4. Encourage your pre-school through high-school children to read to you every day.

5. Encourage younger children to read rather than play video games or sports.

6. Give books for birthdays, holidays and other meaningful occasions.

7. Ask your church to offer children’s weekly reading classes and to encourage children to read church lessons on Sundays.

8. Praise Black boys more for reading well rather than for engaging in other activities.

9. Encourage your children to join a book club for youth.

10. Build a household library with books and magazines for your children.

11. Reward your children for reading often and reading well.

12. Organize reading parties or events with other families for your children.

13. Visit bookstores and libraries regularly with your children.

14. Ensure that the books at your children’s school are up-to-date and relevant.

15. Encourage your children to read in one or more languages in addition to English.

16. Enroll your children in a free or low-cost tutoring program.

17. As every Black child that you meet: “What are you reading today?”

If we are serious about making things better in African America we are going to have to tap into the love, faith, hope, resilience and courage of our African ancestors, the ones who understood that the Creator is the source and aim of all life and that ” am because we are.”

Even in the darkest of times, they never took their eyes off the prize or strayed from the battlefield.
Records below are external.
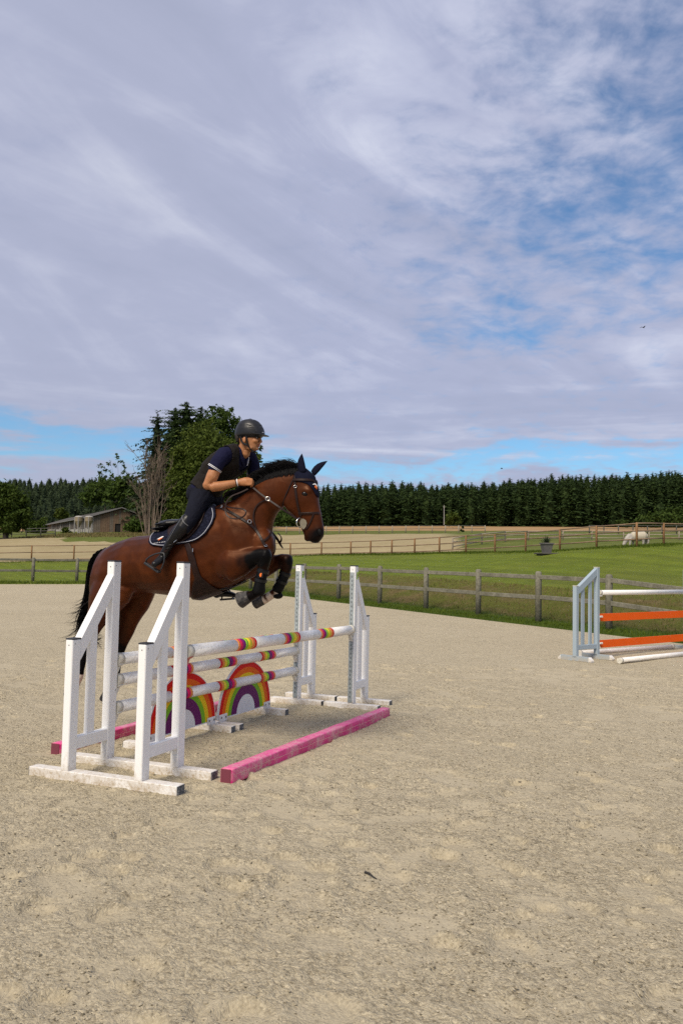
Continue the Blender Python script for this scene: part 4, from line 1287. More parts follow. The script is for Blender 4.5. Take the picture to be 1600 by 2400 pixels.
def shell(name, poly, off, mat, parent, both=True, xlim=None, test=None, thick=0.006):
    """a fitted covering: the part of the horse's skin inside the outline, lifted off it"""
    me = horse_body.data; n = len(me.vertices)
    nr = np.empty(n*3); me.vertices.foreach_get('normal', nr); nr = nr.reshape(-1, 3)
    co = HCO.copy(); q = co.copy()
    if both: q[:, 0] = XH-np.abs(q[:, 0]-XH)
    ok = inpoly(project(q), poly)
    if xlim is not None: ok &= (co[:, 0]-XH > xlim[0]) & (co[:, 0]-XH < xlim[1])
    if test is not None: ok &= test(co)
    fs = [tuple(p.vertices) for p in me.polygons if all(ok[v] for v in p.vertices)]
    ids = sorted({v for f in fs for v in f}); mp = {v: i for i, v in enumerate(ids)}
    P = (co+nr*off)[ids]
    fs = [tuple(mp[v] for v in f) for f in fs]
    # relax the ragged rim
    from collections import Counter
    ec = Counter(tuple(sorted((f[i], f[(i+1) % len(f)]))) for f in fs for i in range(len(f)))
    rim = [e for e, c in ec.items() if c == 1]
    nb = {}
    for a, b_ in rim: nb.setdefault(a, []).append(b_); nb.setdefault(b_, []).append(a)
    for _ in range(6):
        P2 = P.copy()
        for v, ns in nb.items():
            if len(ns) == 2: P2[v] = P[v]*0.4+(P[ns[0]]+P[ns[1]])*0.3
        P = P2
    me2 = bpy.data.meshes.new(name); me2.from_pydata([tuple(p) for p in P], [], fs)
    me2.materials.append(mat)
    me2.polygons.foreach_set('use_smooth', [True]*len(fs)); me2.update()
    o = link(name, me2, parent)
    sd_ = o.modifiers.new('thickness', 'SOLIDIFY'); sd_.thickness = thick; sd_.offset = -0.2
    return o

# eyes, hooves, boots
for sx in (-1, 1):
    b = MB(); b.ellipsoid(hp(713, 1156.5, sx*0.076), 0.016, 0.040, 0.028, np.array(Matrix.Rotation(rad(20), 3, 'X')), 14, 10); lid = b.build('eyelid', M_HAIR, horse, smooth=True)
    b = MB(); b.ellipsoid(hp(713, 1157, sx*0.080), 0.018, 0.026, 0.020, None, 14, 10); b.build('eye', M_EYE, lid, smooth=True)
    b = MB(); b.ellipsoid(hp(748.5, 1247, sx*0.055), 0.012, 0.020, 0.030, np.array(Matrix.Rotation(rad(-18), 3, 'X')), 12, 8); b.build('nostril', M_HAIR, horse, smooth=True)
def hoof(c0, c1, r0, r1, mat=M_HOOF):
    b = MB(); c0, c1 = np.array(c0), np.array(c1)
    b.tube([c0-(c1-c0)*0.1, c0+(c1-c0)*0.12, c1-(c1-c0)*0.06, c1], [r0*0.9, r0, r1, r1*0.93], 16)
    return b.build('hoof', mat, horse, smooth=False)
hoof(hp(583, 1398, xn), hp(562, 1407, xn), .056, .074)
hoof(hp(617, 1405, xf), hp(597, 1412, xf), .050, .062)
hoof(hp(255, 1620, .15), hp(248, 1642, .15), .050, .064)
hoof(hp(172, 1611, -.15), hp(164, 1632, -.15), .050, .064)
for (pts, rr, x0) in (([(618, 1333), (613, 1350), (609, 1368), (607, 1384), (604, 1392)], [.050, .053, .052, .062, .058], xn), ([(670, 1340), (664, 1354), (657, 1370), (651, 1380), (648, 1386)], [.050, .052, .050, .056, .050], xf)):
    b = MB(); b.tube([hp(*p, x0) for p in pts], rr, 18, flat=0.9)
    bt = b.build('tendon_boot', M_BOOTP, horse, smooth=True)
    p = [hp(*q, x0) for q in pts]
    for k, (i, f) in enumerate(((0, 0.35), (1, 0.55))):
        c = p[i]*(1-f)+p[i+1]*f; ax = p[i+1]-p[i]
        b = MB(); rad_ = rr[i]*(1-f)+rr[i+1]*f
        b.tube([c-ax/np.linalg.norm(ax)*0.013, c+ax/np.linalg.norm(ax)*0.013], rad_+0.004, 18); b.build('boot_strap', M_BLACKL, bt)
    if x0 == xn:
        c = hp(611, 1348, xn-0.062)
        b = MB(); b.box(c, (0.006, 0.044, 0.046)); b.build('badge_patch', M_BLACKL, bt)
        b = MB(); b.ellipsoid(c-np.array((0.004, 0, 0)), 0.002, 0.011, 0.016, None, 10, 6)
        b.ellipsoid(c-np.array((0.004, 0.006, -0.012)), 0.002, 0.007, 0.007, None, 8, 6)
        b.build('orange_emblem', M_ORANGEP, bt)
# fetlock boot rear pads on far leg
b = MB(); b.ellipsoid(hp(651, 1396, xf), 0.04, 0.05, 0.030); b.build('fetlock_pad', M_BOOTP, horse, smooth=True)

# mane and tail: bundles of separate locks
def lock(mb, pts, r0, r1, n=4):
    K = len(pts); mb.tube(pts, [r0+(r1-r0)*(i/(K-1))**1.5 for i in range(K)], n, caps=False, flat=0.6)
def mane():
    rng = np.random.default_rng(8); mb = MB()
    n0 = 48
    root = resample([(552, 1166), (574, 1152), (603, 1131), (630, 1115), (660, 1105), (690, 1100), (706, 1099)], n0)
    tip = resample([(530, 1158), (556, 1138), (584, 1112), (606, 1092), (636, 1078), (664, 1074), (684, 1080)], n0)
    tan = np.gradient(root, axis=0); tan /= np.linalg.norm(tan, axis=1)[:, None]
    for i in range(1500):
        t = rng.random(); k = t*(n0-1); k0 = int(k); f = k-k0; k1 = min(k0+1, n0-1)
        r = root[k0]*(1-f)+root[k1]*f; q = tip[k0]*(1-f)+tip[k1]*f
        T = tan[k0]; Nn = np.array((T[1], -T[0])); Nn = Nn if Nn[1] < 0 else -Nn
        wav = 0.5*math.sin(t*31)+0.3*math.sin(t*77+1)
        ln = rng.uniform(0.55, 1.0)*(1+.14*wav)
        x0 = rng.normal(0, 0.02)
        v = q-r; hgt = max(0.0, float(v@Nn)); back = -float(v@T)
        side = -.012-rng.uniform(0, .05)*(rng.random() < .5)
        pts = []
        lay = rng.uniform(-4, 5)
        for s_ in (0, .25, .5, .75, 1.0):
            # up first, then swept back along the crest
            up_ = hgt*ln*math.sin(s_*1.45)-(s_**3)*(3+lay)
            bk = (back+10*ln)*ln*s_**1.7
            p = r+Nn*up_-T*bk
            pts.append(hp(p[0], p[1], x0+side*s_*1.3))
        lock(mb, pts, rng.uniform(.0055, .0085), 0.0009)
    for i in range(900):                 # short under layer lying on the near side of the crest
        t = rng.random(); k0 = int(t*(n0-1)); r = root[k0]; T = tan[k0]; Nn = np.array((T[1], -T[0])); Nn = Nn if Nn[1] < 0 else -Nn
        L = rng.uniform(4, 17); ja = rng.normal(0, .3)
        pts = []
        for s_ in (0, .35, .7, 1.0):
            p = r-Nn*(L*(.7+ja)*s_-5*math.sin(s_*3.1))-T*L*(.9-ja)*s_**1.3
            pts.append(hp(p[0], p[1], -.012-.062*min(1, s_*1.4)))
        lock(mb, pts, .0055, .0008)
    for i in range(30):                  # wind blown wisps near the poll
        r = (rng.uniform(645, 702), 0); r = (r[0], float(np.interp(r[0], root[:, 0], root[:, 1]))-rng.uniform(8, 18)); x0 = rng.normal(0, .02)
        L = rng.uniform(14, 36); pts = []
        for s_ in (0, .25, .5, .75, 1.0):
            pts.append(hp(r[0]-L*s_**1.2, r[1]-9*math.sin(s_*2.4)-2*s_, x0))
        lock(mb, pts, .0032, .0006)
    return mb.build('mane', M_HAIR, horse, smooth=True)
mane()
def tail():
    rng = np.random.default_rng(9); mb = MB()
    core = [(259, 1286), (246, 1290), (233, 1302), (224, 1324), (217, 1355), (211, 1390), (203, 1424), (194, 1458), (190, 1490)]
    wid = [10, 14, 17, 15, 12, 11, 13, 17, 17]
    C = resample(core, 26); Wd = np.interp(np.linspace(0, 1, 26), np.linspace(0, 1, 9), wid)
    for i in range(620):
        t0 = rng.choice([0, 1, 2, 3, 4, 5, 6]); n = int(rng.uniform(11, 25))
        n = min(n, 25-t0) if rng.random() < 0.8 else 25-t0
        s = np.clip(rng.normal(0, 0.42), -1, 1); x0 = rng.normal(0, 0.028)
        drift = rng.normal(0, 0.25)
        pts = []
        for k in range(t0, t0+n+1, 3 if n > 6 else 1):
            u_ = (k-t0)/n
            tg = C[min(k+1, 25)]-C[max(k-1, 0)]; tg = tg/np.linalg.norm(tg); nn = np.array((-tg[1], tg[0]))
            w = Wd[min(k, 25)]*(0.35+0.65*min(1, k/4))
            p = C[min(k, 25)]+nn*w*(s+drift*u_*u_)
            pts.append(hp(p[0], p[1], x0*(0.5+u_)))
        if len(pts) < 3: continue
        lock(mb, pts, rng.uniform(.006, .011), .0012)
    for i in range(150):                 # flying ends
        k = rng.integers(14, 25); a2 = C[k]; s = rng.normal(0, 6)
        L = rng.uniform(20, 55)
        dirx = -rng.uniform(0.2, 1.0) if rng.random() < 0.66 else rng.uniform(0.3, 1.1)
        d2 = np.array((dirx, rng.uniform(0.5, 1.1))); d2 /= np.linalg.norm(d2)
        pts = []
        x0 = rng.normal(0, 0.04)
        for q in range(6):
            f = q/5
            p = a2+np.array((s*0.6, 0))+d2*L*f+np.array((0, 1))*L*0.35*(f-f*f)*rng.uniform(.4, 1.5)+np.array((dirx*8*f*f, -6*f*f))
            pts.append(hp(p[0], p[1], x0*(1+f)))
        lock(mb, pts, rng.uniform(.003, .0055), .0007)
    # ends that swing out on the inner side, by the hock
    for i in range(60):
        a2 = np.array((rng.uniform(205, 214), rng.uniform(1470, 1500))); e = np.array((rng.uniform(226, 243), rng.uniform(1482, 1522)))
        md = (a2+e)/2+np.array((0, rng.uniform(0, 12)))
        lock(mb, [hp(*a2, -.02), hp(*(a2*.5+md*.5), -.03), hp(*md, -.03), hp(*(md*.4+e*.6), -.03), hp(*e, rng.normal(-.03, .02))], .0045, .0008)
    return mb.build('tail', M_HAIR, horse)
tail()

# ------------------------------------------------------------------ ear bonnet
bon = thing('ear_bonnet', tuple(hp(720, 1110)), 'navy crocheted bonnet covering the ears and forehead of the jumping horse', 'ear bonnet')
shell('cap', [(692, 1078), (712, 1080), (760, 1090), (790, 1130), (780, 1170), (746, 1170), (737, 1161), (730, 1148), (722, 1138), (712, 1133), (697, 1131), (690, 1118)], 0.007, M_NAVY, bon, thick=0.006)
def ear(name, base, tip, w, x0, tilt):
    a, t = hp(*base, x0), hp(*tip, x0+tilt)
    ax = t-a; L = np.linalg.norm(ax); ax /= L
    side = np.cross(ax, XV); side /= np.linalg.norm(side); fr = np.cross(side, ax)
    prof = [(0, .80), (.12, .95), (.3, 1.0), (.5, .90), (.7, .66), (.86, .36), (.96, .14), (1.0, .03)]
    rings = []
    for (s, f) in prof:
        bend = side*0.012*math.sin(s*3.1)
        ring = []
        for k in range(14):
            th = 2*math.pi*k/14
            ring.append(a+ax*L*s+bend+side*w*f*math.cos(th)+fr*w*0.62*f*math.sin(th)*(1.0 if math.sin(th) < 0 else 0.45))
        rings.append(ring)
    b = MB(); b.loft(rings); return b.build(name, M_NAVY, bon, smooth=True)
ear('ear', (709, 1108), (707.5, 1063), .040, -.055, -.01)
ear('ear', (733, 1110), (767, 1080.5), .034, .055, .03)
# emblem on the forehead flap: white wing over an orange one
P0, N0 = hit(735.5, 1139, 0.0145)
cx_ = np.cross(N0, (0, 0, 1)); cx_ /= np.linalg.norm(cx_); cx_ = -cx_ if np.dot(cx_, RGT) < 0 else cx_; cy_ = np.cross(N0, cx_); cy_ = -cy_ if cy_[2] < 0 else cy_
def decal(name, pts2, mat, parent, sc=1.0, P=P0, A=None, B=None):
    A = cx_ if A is None else A; B = cy_ if B is None else B
    nn = np.cross(A, B)
    b = MB(); b.prism([P+A*x*sc+B*y*sc for (x, y) in pts2], nn, 0.004)
    return b.build(name, mat, parent)
decal('white_emblem', [(-.030, .006), (-.018, .015), (-.004, .020), (.010, .018), (.022, .006), (.030, -.010), (.022, -.008), (.010, .004), (.0, .008), (-.016, .006)], M_WHITEP, bon)
decal('orange_emblem', [(-.004, -.004), (.008, .004), (.018, -.006), (.020, -.016), (.014, -.032), (.008, -.022), (-.006, -.016)], M_ORANGEP, bon)

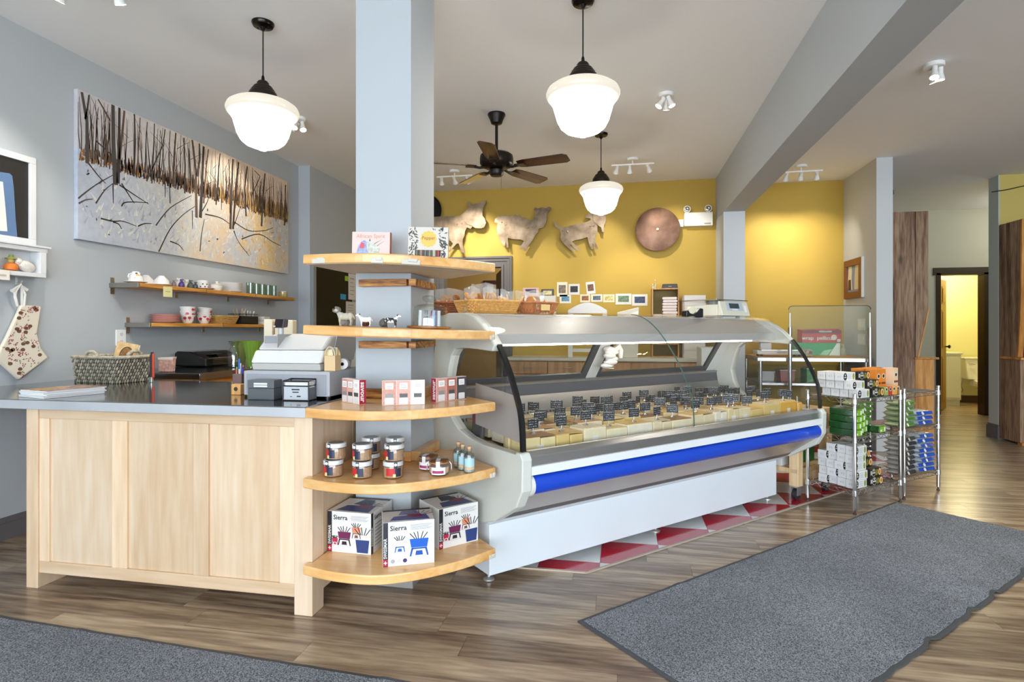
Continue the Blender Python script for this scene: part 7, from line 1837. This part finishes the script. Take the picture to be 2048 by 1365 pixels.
part(su, 'side', MB().box(-hw, -hw + .015, -.12, .12, 0, hh), SW); part(su, 'side', MB().box(hw - .015, hw, -.12, .12, 0, hh), SW)
levels = [0, .19, hh - .43, hh - .015]
for z in (0, .16, hh - .435, hh - .015): part(su, 'shelf_board', MB().box(-hw + .015, hw - .015, -.12, .12, z, z + .015), SW)
part(su, 'back', MB().box(-hw + .015, hw - .015, .112, .119, .015, hh - .015), mat('#8a7a48', .7))
TWL = mat('#dcd0cc', .9, bump=.2, bscale=60)
def towels(x, z, n, w, lb, grp, hth=.032):
    me = MB().prism([(-w / 2, .002), (w / 2, .002), (w / 2 + .008, hth / 2), (w / 2, hth - .002), (-w / 2, hth - .002), (-w / 2 - .008, hth / 2)], -.08, .08, 'y').mesh('towel', TWL)
    for k in range(n):
        tag(link('folded_towel', me, None, (su.location.x + x + rng.uniform(-.004, .004), 7.32, ZK + z + k * (hth + .001)), R(rng.uniform(-3, 3))), 'folded pale towel, %s from the bottom of %s' % (ORD[k], lb), 'towel', grp)
towels(.055, hh - .4195, 9, .16, 'the tall pile', 'towels in the tall pile', .034); towels(-.095, hh - .4195, 3, .115, 'the low pile beside it', 'towels in the low pile', .034); towels(.06, .1755, 6, .165, 'the pile in the lower compartment', 'towels in the lower pile', .034)
t = thing('speaker', 'small black wireless speaker on the wooden shelf unit', 'speaker', (su.location.x + .06, 7.33, ZK + hh + .0005))
part(t, 'body', MB().prism([(-.095, 0), (.095, 0), (.088, .058), (-.088, .058)], -.03, .03, 'y'), mat('#2c2c31', .45), bev=.006); part(t, 'grille', MB().box(-.08, .08, -.0315, -.0302, .008, .046), mat('#3e3e44', .7)); part(t, 'badge', MB().box(-.02, .02, -.0322, -.0315, .024, .03), mat('#8a8a90', .4))
for k, (dx, h_, lb) in enumerate(((-.115, .10, 'slim clear bottle on the wooden shelf unit'), (-.145, .05, 'tiny clear jar next to the slim bottle'))):
    t = thing('clear_bottle', lb, 'bottle', (su.location.x + dx, 7.32, ZK + hh + .0005)); part(t, 'glass', MB().lathe([(.014, 0), (.015, h_ * .5), (.006, h_ * .7), (.006, h_), (0, h_)], 14), glass('#e9e3d0', .15, .05, .3), smooth=True); part(t, 'cap', MB().lathe([(.007, h_), (.007, h_ + .012), (0, h_ + .012)], 10), mat('#d9d3c4', .5))
a_ = at(1088, 592, y=7.40); b_ = at(1112, 637, y=7.40)
t = thing('towel_dispenser', 'white paper towel dispenser on the wall behind the baskets', 'dispenser', ((a_.x + b_.x) / 2 - .03, 7.4995, b_.z)); hw = (b_.x - a_.x) / 2 + .03; hh2 = a_.z - b_.z
part(t, 'housing', MB().box(-hw, hw, -.12, -.0005, 0, hh2), mat('#d5d1c4', .45), bev=.01); part(t, 'window_slot', MB().box(-hw * .7, hw * .7, -.1215, -.12, hh2 * .5, hh2 * .54), mat('#b5b1a4', .5))
a_ = at(1136, 606, y=7.05); b_ = at(1214, 645, y=7.05)
t = thing('arched_rack', 'white arched countertop rack seen behind the case', 'rack', ((a_.x + b_.x) / 2, 7.07, ZK)); hw = (b_.x - a_.x) / 2; hh2 = a_.z - ZK
arc = [(-hw, hh2 * .86)] + [(-hw + 2 * hw * k / 14, hh2 * .86 + hh2 * .14 * math.sin(PI * k / 14)) for k in range(1, 14)] + [(hw, hh2 * .86)]
inn = [(hw - .09, hh2 * .86 - .09), (-hw + .09, hh2 * .86 - .09)]
part(t, 'top_rail', MB().prism([(-hw, hh2 * .80), (hw, hh2 * .80)] + arc[::-1], -.03, .03, 'y'), mat('#e6e6e6', .4), bev=.006)
for sx in (-1, 1): part(t, 'leg', MB().box(min(sx * hw, sx * (hw - .055)), max(sx * hw, sx * (hw - .055)), -.03, .03, 0, hh2 * .80), mat('#e6e6e6', .4), bev=.004)
part(t, 'cross_rail', MB().box(-hw + .055, hw - .055, -.015, .015, hh2 * .45, hh2 * .52), mat('#dfdfdf', .4)); part(t, 'cross_rail', MB().box(-hw + .055, hw - .055, -.015, .015, hh2 * .1, hh2 * .16), mat('#dfdfdf', .4))
p = at(1256, 650, y=7.0)
t = thing('yellow_packet', 'white and yellow striped packet standing on the back counter', 'packet', (p.x, 7.08, ZK)); h_ = at(1256, 615, y=7.08).z - ZK
part(t, 'bag', MB().prism([(-.12, 0), (.12, 0), (.13, h_), (-.13, h_ * .90)], -.05, .05, 'y'), mat('#d9d6cb', .5), bev=.01); part(t, 'yellow_stripe', MB().prism([(-.05, h_ * .45), (.12, h_ * .55), (.12, h_ * .80), (-.05, h_ * .68)], -.0515, -.0505, 'y'), mat('#c9b52a', .5)); part(t, 'white_stripe', MB().prism([(-.05, h_ * .70), (.12, h_ * .82), (.12, h_ * .93), (-.05, h_ * .82)], -.0515, -.0505, 'y'), mat('#efeeea', .5))
a_ = at(1366, 592, y=7.2); b_ = at(1408, 645, y=7.2)
t = thing('paper_stack', 'tall stack of white papers beyond the deli scale', 'paper', ((a_.x + b_.x) / 2, 7.22, ZK)); hw = (b_.x - a_.x) / 2; hh2 = a_.z - ZK
for k in range(8): part(t, 'ream', MB().box(-hw, hw, -.13, .13, hh2 * k / 8 + .001, hh2 * (k + 1) / 8 - .001), mat('#e3ddd6', .7), rz=R(rng.uniform(-3, 3)))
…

That kind of steadfast commitment to fighting the good fight and finishing the race requires phenomenal vision and courage, the kind of courage that is desperately needed in today’s trying times.

I’ll leave you with poet Maya Angelou’s inspiring words about the importance of courage.

“Courage is the most important of all the virtues, because without courage you can’t practice any other virtue consistently. You can practice any virtue erratically, but nothing consistently without courage.

“One isn’t necessarily born with courage, but one is born with potential. Without courage, we cannot practice any other virtue with consistency. We can’t be kind, true, merciful, generous, or honest.”